If I showed you one-third of a new car, and kept the remaining two-thirds under a tarp, would you be interested in buying it?
You need to do a few seconds worth of excavating on the fund’s site. Google the name of your fund. This will likely take you to a page with the same semi-helpful information; the fund’s biggest components. Look for a link that says “complete portfolio holdings” or something similar. Here’s what you’ll learn:
-your fund probably has 80-90 components
-the ratios that made up the fund the day it went live bear no resemblance to the fund’s current makeup.

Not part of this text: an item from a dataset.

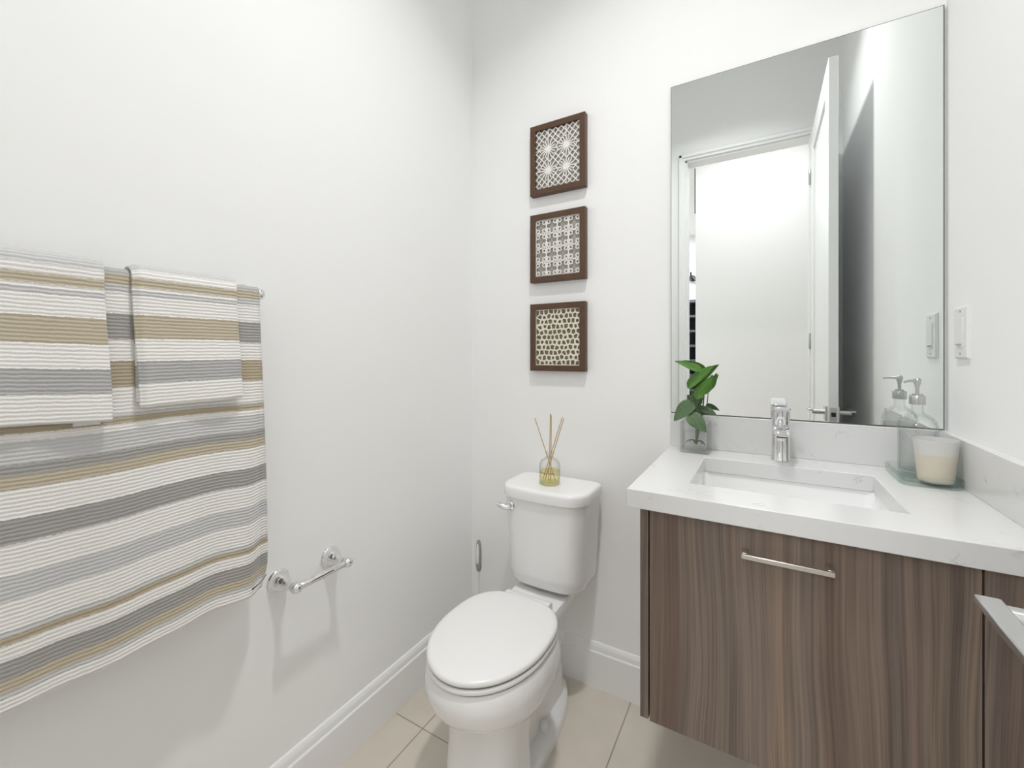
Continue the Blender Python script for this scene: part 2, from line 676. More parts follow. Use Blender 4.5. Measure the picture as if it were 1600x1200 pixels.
# ------------------------------------------------------------------ room shell
XL, XR, YB, YF, ZC = -1.043, 0.397, 1.455, -0.12, 3.05
DOX0, DOX1, DOZ = -0.432, 0.2455, 2.452       # door opening
T = 0.10
HY = -1.42                                    # far side of the hallway
bm = BM(); box(bm, -2.4, 1.6, -4.4, YB + T, -0.08, 0); struct('floor', bm, M['tile'])
bm = BM(); box(bm, XL - T, XR + T, YF, YB + T, ZC, ZC + 0.06); struct('ceiling', bm, M['ceil'])
bm = BM(); box(bm, XL - T, XL, YF, YB + T, 0, ZC); struct('wall_left', bm, M['paint'])
bm = BM(); box(bm, XL, XR, YB, YB + T, 0, ZC); struct('wall_back', bm, M['paint'])
bm = BM(); box(bm, XR, XR + T, YF, YB + T, 0, ZC); struct('wall_right', bm, M['paint'])
bm = BM()
box(bm, XL - T, DOX0, YF - T, YF, 0, ZC)
box(bm, DOX1, XR + T, YF - T, YF, 0, ZC)
box(bm, DOX0, DOX1, YF - T, YF, DOZ, ZC)
struct('wall_front', bm, M['paint'])
# hallway and the room beyond it
bm = BM(); box(bm, -2.4, 1.6, -4.4, YF - T, ZC, ZC + 0.06); struct('ceiling_hallway', bm, M['ceil'])
bm = BM(); box(bm, -0.529, 1.6, HY - 0.12, HY, 0, ZC); struct('wall_hallway', bm, M['paint_hall'])
bm = BM(); box(bm, 1.5, 1.6, HY, YF - T, 0, ZC); struct('wall_hallway_right', bm, M['paint_hall'])
bm = BM(); box(bm, -2.4, -2.3, -4.4, YF - T, 0, ZC); struct('wall_hallway_left', bm, M['paint_hall'])
bm = BM(); box(bm, -2.3, 1.6, -4.4, -4.3, 0, ZC); struct('wall_far_room', bm, M['paint_hall'])
bm = BM(); box(bm, XL - T - 1.2, XL - T, YF - T, YF, 0, ZC); box(bm, XR + T, 1.6, YF - T, YF, 0, ZC)
struct('wall_hallway_front', bm, M['paint_hall'])


# baseboards: flat board with an ogee cap
def baseboard(name, p0, p1, nrm):
    """p0,p1 along the wall foot; nrm points into the room"""
    prof = [(0, 0), (0.016, 0), (0.016, 0.122), (0.0145, 0.1245), (0.0115, 0.126), (0.0105, 0.131), (0.0105, 0.138), (0.0085, 0.145), (0.004, 0.152), (0, 0.154)]
    bm = BM()
    n = Vector(nrm)
    rings = [[Vector(p) + n * d + Vector((0, 0, z)) for d, z in prof] for p in (p0, p1)]
    loft(bm, rings)
    return struct(name, bm, M['trim'], smooth=25)


baseboard('baseboard_left', (XL, YF, 0), (XL, YB, 0), (1, 0, 0))
baseboard('baseboard_back', (XL + 0.016, YB, 0), (XR, YB, 0), (0, -1, 0))
baseboard('baseboard_right', (XR, YF + 0.2, 0), (XR, YB - 0.016, 0), (-1, 0, 0))
baseboard('baseboard_hallway', (-0.529, HY, 0), (1.5, HY, 0), (0, 1, 0))

# door casing on the room side (trim_1) and jamb lining (trim_2)
bm = BM()


def casing(bm, x0, x1, z0, z1, ydir, y):
    t1, t2 = 0.012, 0.019
    box(bm, x0, x1, min(y, y + ydir * t1), max(y, y + ydir * t1), z0, z1)


CW = 0.038
for (d, y) in ((1, YF), (-1, YF - T)):
    ya, yb2 = (y, y + 0.012) if d > 0 else (y - 0.012, y)
    yc, yd = (y, y + 0.020) if d > 0 else (y - 0.020, y)
    box(bm, DOX0 - CW, DOX0, ya, yb2, 0, DOZ)
    box(bm, DOX0 - CW, DOX0 - CW + 0.02, yc, yd, 0, DOZ + CW)
    box(bm, DOX0 - CW, DOX1 + CW, ya, yb2, DOZ, DOZ + CW)
    box(bm, DOX0 - CW, DOX1 + CW, yc, yd, DOZ + CW - 0.02, DOZ + CW)
    box(bm, DOX1, DOX1 + CW, ya, yb2, 0, DOZ)
    box(bm, DOX1 + CW - 0.02, DOX1 + CW, yc, yd, 0, DOZ + CW)
struct('trim_1', bm, M['trim'], bevel=0.003)
bm = BM()
box(bm, DOX0, DOX0 + 0.012, YF - T, YF, 0, DOZ)
box(bm, DOX1 - 0.002, DOX1, YF - T, YF, 0, DOZ)
box(bm, DOX0, DOX1, YF - T, YF, DOZ - 0.012, DOZ)
struct('trim_2', bm, M['trim'], bevel=0.002)

# ------------------------------------------------------------------ the open door and its lever
DX0, DX1, DY0, DY1, DZ0, DZ1 = 0.2485, 0.2835, YF + 0.022, 0.642, 0.012, 2.438
bm = BM()


def panel_door(bm):
    # stiles and rails with a recessed panel on both faces
    st = 0.115
    box(bm, DX0, DX1, DY0, DY0 + st, DZ0, DZ1)
    box(bm, DX0, DX1, DY1 - st, DY1, DZ0, DZ1)
    box(bm, DX0, DX1, DY0 + st, DY1 - st, DZ0, DZ0 + 0.2)
    box(bm, DX0, DX1, DY0 + st, DY1 - st, DZ1 - 0.12, DZ1)
    box(bm, DX0 + 0.009, DX1 - 0.009, DY0 + st, DY1 - st, DZ0 + 0.2, DZ1 - 0.12)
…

Take a fund that consisted of equal parts of 80 companies, then 40 of those companies went south during the ensuing years. By definition, they now comprise less of the fund, because they’re worth less. The components that gained value – and any group of 80 companies has to include some winners – will thus make up a higher percentage of the whole. Which would appear to make the fund’s managers look good, except it can’t help but make them look good. Say your mutual fund bought Wal-Mart stock 20 years ago, when it traded at $7. It now trades around $54. All things being equal*, the fund’s percentage of Wal-Mart stock held has gone up almost 8-fold. That’s not prescient, that’s inevitable. The point isn’t to find a fund that consists of nothing but rockets; such a fund doesn’t exist. Instead, you want to preserve value, be aware if you aren’t, and at least understand where your money’s going. “Set it and forget it” doesn’t work when Controlling Your Cash.
*Which they never are, but that’s unavoidable.